Task goal: Every line of the material below should be repeated exactly.

Provided material:
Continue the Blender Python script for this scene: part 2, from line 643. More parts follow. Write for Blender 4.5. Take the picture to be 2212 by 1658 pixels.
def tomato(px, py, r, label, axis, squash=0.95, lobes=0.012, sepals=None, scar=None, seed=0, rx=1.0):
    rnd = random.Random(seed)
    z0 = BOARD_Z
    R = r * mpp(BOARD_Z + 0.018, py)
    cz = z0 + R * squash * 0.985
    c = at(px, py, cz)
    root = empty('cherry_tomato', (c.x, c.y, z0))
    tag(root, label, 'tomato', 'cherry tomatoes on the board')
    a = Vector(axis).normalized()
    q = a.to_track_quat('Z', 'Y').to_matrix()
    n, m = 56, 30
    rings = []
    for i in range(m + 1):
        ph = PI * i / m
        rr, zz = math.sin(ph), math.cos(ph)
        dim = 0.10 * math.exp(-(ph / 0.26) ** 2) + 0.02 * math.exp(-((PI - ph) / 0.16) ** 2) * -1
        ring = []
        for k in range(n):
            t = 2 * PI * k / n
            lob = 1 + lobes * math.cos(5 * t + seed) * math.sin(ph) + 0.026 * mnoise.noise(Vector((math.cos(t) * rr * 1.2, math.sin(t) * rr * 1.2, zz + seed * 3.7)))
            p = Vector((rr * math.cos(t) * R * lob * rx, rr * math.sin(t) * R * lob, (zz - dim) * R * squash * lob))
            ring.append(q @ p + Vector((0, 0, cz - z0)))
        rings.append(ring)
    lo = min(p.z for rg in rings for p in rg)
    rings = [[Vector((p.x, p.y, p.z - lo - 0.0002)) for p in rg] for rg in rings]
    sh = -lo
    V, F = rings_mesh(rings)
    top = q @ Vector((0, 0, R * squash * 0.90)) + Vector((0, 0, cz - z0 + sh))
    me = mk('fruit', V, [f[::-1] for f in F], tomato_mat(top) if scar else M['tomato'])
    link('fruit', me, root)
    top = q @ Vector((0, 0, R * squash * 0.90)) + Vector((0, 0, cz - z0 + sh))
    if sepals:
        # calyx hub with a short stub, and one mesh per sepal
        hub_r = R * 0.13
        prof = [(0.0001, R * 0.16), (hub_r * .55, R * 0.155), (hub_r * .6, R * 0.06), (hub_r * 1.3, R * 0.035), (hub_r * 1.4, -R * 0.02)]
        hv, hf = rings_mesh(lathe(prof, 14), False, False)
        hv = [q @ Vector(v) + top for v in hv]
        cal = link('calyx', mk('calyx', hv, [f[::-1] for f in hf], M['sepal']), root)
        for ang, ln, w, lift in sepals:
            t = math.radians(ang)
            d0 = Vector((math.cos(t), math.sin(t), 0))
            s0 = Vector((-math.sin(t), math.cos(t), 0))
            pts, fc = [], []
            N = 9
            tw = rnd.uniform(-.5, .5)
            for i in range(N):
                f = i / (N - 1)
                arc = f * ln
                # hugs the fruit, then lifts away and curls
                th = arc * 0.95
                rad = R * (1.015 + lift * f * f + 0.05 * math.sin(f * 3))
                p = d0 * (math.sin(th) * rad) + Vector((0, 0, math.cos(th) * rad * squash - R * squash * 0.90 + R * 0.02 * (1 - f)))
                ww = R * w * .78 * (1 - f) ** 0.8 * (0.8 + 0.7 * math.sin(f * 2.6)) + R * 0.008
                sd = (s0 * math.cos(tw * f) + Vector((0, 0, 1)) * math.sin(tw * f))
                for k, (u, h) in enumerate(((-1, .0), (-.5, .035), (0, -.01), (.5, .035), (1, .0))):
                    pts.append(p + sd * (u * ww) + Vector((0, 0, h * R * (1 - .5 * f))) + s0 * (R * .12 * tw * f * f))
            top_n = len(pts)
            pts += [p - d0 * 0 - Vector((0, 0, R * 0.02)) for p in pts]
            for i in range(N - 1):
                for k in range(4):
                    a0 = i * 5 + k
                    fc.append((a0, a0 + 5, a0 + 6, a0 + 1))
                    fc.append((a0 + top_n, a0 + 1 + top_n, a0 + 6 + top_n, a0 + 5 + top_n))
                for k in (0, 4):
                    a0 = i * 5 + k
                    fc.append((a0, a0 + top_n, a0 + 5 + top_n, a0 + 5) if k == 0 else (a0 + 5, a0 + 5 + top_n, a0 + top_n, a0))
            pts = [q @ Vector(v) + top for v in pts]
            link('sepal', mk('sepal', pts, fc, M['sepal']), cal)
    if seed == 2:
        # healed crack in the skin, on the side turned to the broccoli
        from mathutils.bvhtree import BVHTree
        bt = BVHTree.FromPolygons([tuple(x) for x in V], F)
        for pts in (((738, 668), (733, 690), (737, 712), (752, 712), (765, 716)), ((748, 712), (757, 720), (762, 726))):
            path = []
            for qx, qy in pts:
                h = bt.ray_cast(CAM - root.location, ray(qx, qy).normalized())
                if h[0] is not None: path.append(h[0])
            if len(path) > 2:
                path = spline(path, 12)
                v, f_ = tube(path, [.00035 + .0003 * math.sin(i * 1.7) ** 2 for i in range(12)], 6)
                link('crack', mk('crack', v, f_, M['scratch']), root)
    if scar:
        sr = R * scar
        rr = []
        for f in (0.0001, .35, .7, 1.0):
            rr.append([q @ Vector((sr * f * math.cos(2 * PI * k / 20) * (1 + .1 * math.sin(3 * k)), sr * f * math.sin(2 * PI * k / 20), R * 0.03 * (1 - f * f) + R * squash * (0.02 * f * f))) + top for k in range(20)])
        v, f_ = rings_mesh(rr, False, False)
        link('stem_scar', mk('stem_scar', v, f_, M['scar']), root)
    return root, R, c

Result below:
Continue the Blender Python script for this scene: part 2, from line 643. More parts follow. Write for Blender 4.5. Take the picture to be 2212 by 1658 pixels.
def tomato(px, py, r, label, axis, squash=0.95, lobes=0.012, sepals=None, scar=None, seed=0, rx=1.0):
    rnd = random.Random(seed)
    z0 = BOARD_Z
    R = r * mpp(BOARD_Z + 0.018, py)
    cz = z0 + R * squash * 0.985
    c = at(px, py, cz)
    root = empty('cherry_tomato', (c.x, c.y, z0))
    tag(root, label, 'tomato', 'cherry tomatoes on the board')
    a = Vector(axis).normalized()
    q = a.to_track_quat('Z', 'Y').to_matrix()
    n, m = 56, 30
    rings = []
    for i in range(m + 1):
        ph = PI * i / m
        rr, zz = math.sin(ph), math.cos(ph)
        dim = 0.10 * math.exp(-(ph / 0.26) ** 2) + 0.02 * math.exp(-((PI - ph) / 0.16) ** 2) * -1
        ring = []
        for k in range(n):
            t = 2 * PI * k / n
            lob = 1 + lobes * math.cos(5 * t + seed) * math.sin(ph) + 0.026 * mnoise.noise(Vector((math.cos(t) * rr * 1.2, math.sin(t) * rr * 1.2, zz + seed * 3.7)))
            p = Vector((rr * math.cos(t) * R * lob * rx, rr * math.sin(t) * R * lob, (zz - dim) * R * squash * lob))
            ring.append(q @ p + Vector((0, 0, cz - z0)))
        rings.append(ring)
    lo = min(p.z for rg in rings for p in rg)
    rings = [[Vector((p.x, p.y, p.z - lo - 0.0002)) for p in rg] for rg in rings]
    sh = -lo
    V, F = rings_mesh(rings)
    top = q @ Vector((0, 0, R * squash * 0.90)) + Vector((0, 0, cz - z0 + sh))
    me = mk('fruit', V, [f[::-1] for f in F], tomato_mat(top) if scar else M['tomato'])
    link('fruit', me, root)
    top = q @ Vector((0, 0, R * squash * 0.90)) + Vector((0, 0, cz - z0 + sh))
    if sepals:
        # calyx hub with a short stub, and one mesh per sepal
        hub_r = R * 0.13
        prof = [(0.0001, R * 0.16), (hub_r * .55, R * 0.155), (hub_r * .6, R * 0.06), (hub_r * 1.3, R * 0.035), (hub_r * 1.4, -R * 0.02)]
        hv, hf = rings_mesh(lathe(prof, 14), False, False)
        hv = [q @ Vector(v) + top for v in hv]
        cal = link('calyx', mk('calyx', hv, [f[::-1] for f in hf], M['sepal']), root)
        for ang, ln, w, lift in sepals:
            t = math.radians(ang)
            d0 = Vector((math.cos(t), math.sin(t), 0))
            s0 = Vector((-math.sin(t), math.cos(t), 0))
            pts, fc = [], []
            N = 9
            tw = rnd.uniform(-.5, .5)
            for i in range(N):
                f = i / (N - 1)
                arc = f * ln
                # hugs the fruit, then lifts away and curls
                th = arc * 0.95
                rad = R * (1.015 + lift * f * f + 0.05 * math.sin(f * 3))
                p = d0 * (math.sin(th) * rad) + Vector((0, 0, math.cos(th) * rad * squash - R * squash * 0.90 + R * 0.02 * (1 - f)))
                ww = R * w * .78 * (1 - f) ** 0.8 * (0.8 + 0.7 * math.sin(f * 2.6)) + R * 0.008
                sd = (s0 * math.cos(tw * f) + Vector((0, 0, 1)) * math.sin(tw * f))
                for k, (u, h) in enumerate(((-1, .0), (-.5, .035), (0, -.01), (.5, .035), (1, .0))):
                    pts.append(p + sd * (u * ww) + Vector((0, 0, h * R * (1 - .5 * f))) + s0 * (R * .12 * tw * f * f))
            top_n = len(pts)
            pts += [p - d0 * 0 - Vector((0, 0, R * 0.02)) for p in pts]
            for i in range(N - 1):
                for k in range(4):
                    a0 = i * 5 + k
                    fc.append((a0, a0 + 5, a0 + 6, a0 + 1))
                    fc.append((a0 + top_n, a0 + 1 + top_n, a0 + 6 + top_n, a0 + 5 + top_n))
                for k in (0, 4):
                    a0 = i * 5 + k
                    fc.append((a0, a0 + top_n, a0 + 5 + top_n, a0 + 5) if k == 0 else (a0 + 5, a0 + 5 + top_n, a0 + top_n, a0))
            pts = [q @ Vector(v) + top for v in pts]
            link('sepal', mk('sepal', pts, fc, M['sepal']), cal)
    if seed == 2:
        # healed crack in the skin, on the side turned to the broccoli
        from mathutils.bvhtree import BVHTree
        bt = BVHTree.FromPolygons([tuple(x) for x in V], F)
        for pts in (((738, 668), (733, 690), (737, 712), (752, 712), (765, 716)), ((748, 712), (757, 720), (762, 726))):
            path = []
            for qx, qy in pts:
                h = bt.ray_cast(CAM - root.location, ray(qx, qy).normalized())
                if h[0] is not None: path.append(h[0])
            if len(path) > 2:
                path = spline(path, 12)
                v, f_ = tube(path, [.00035 + .0003 * math.sin(i * 1.7) ** 2 for i in range(12)], 6)
                link('crack', mk('crack', v, f_, M['scratch']), root)
    if scar:
        sr = R * scar
        rr = []
        for f in (0.0001, .35, .7, 1.0):
            rr.append([q @ Vector((sr * f * math.cos(2 * PI * k / 20) * (1 + .1 * math.sin(3 * k)), sr * f * math.sin(2 * PI * k / 20), R * 0.03 * (1 - f * f) + R * squash * (0.02 * f * f))) + top for k in range(20)])
        v, f_ = rings_mesh(rr, False, False)
        link('stem_scar', mk('stem_scar', v, f_, M['scar']), root)
    return root, R, c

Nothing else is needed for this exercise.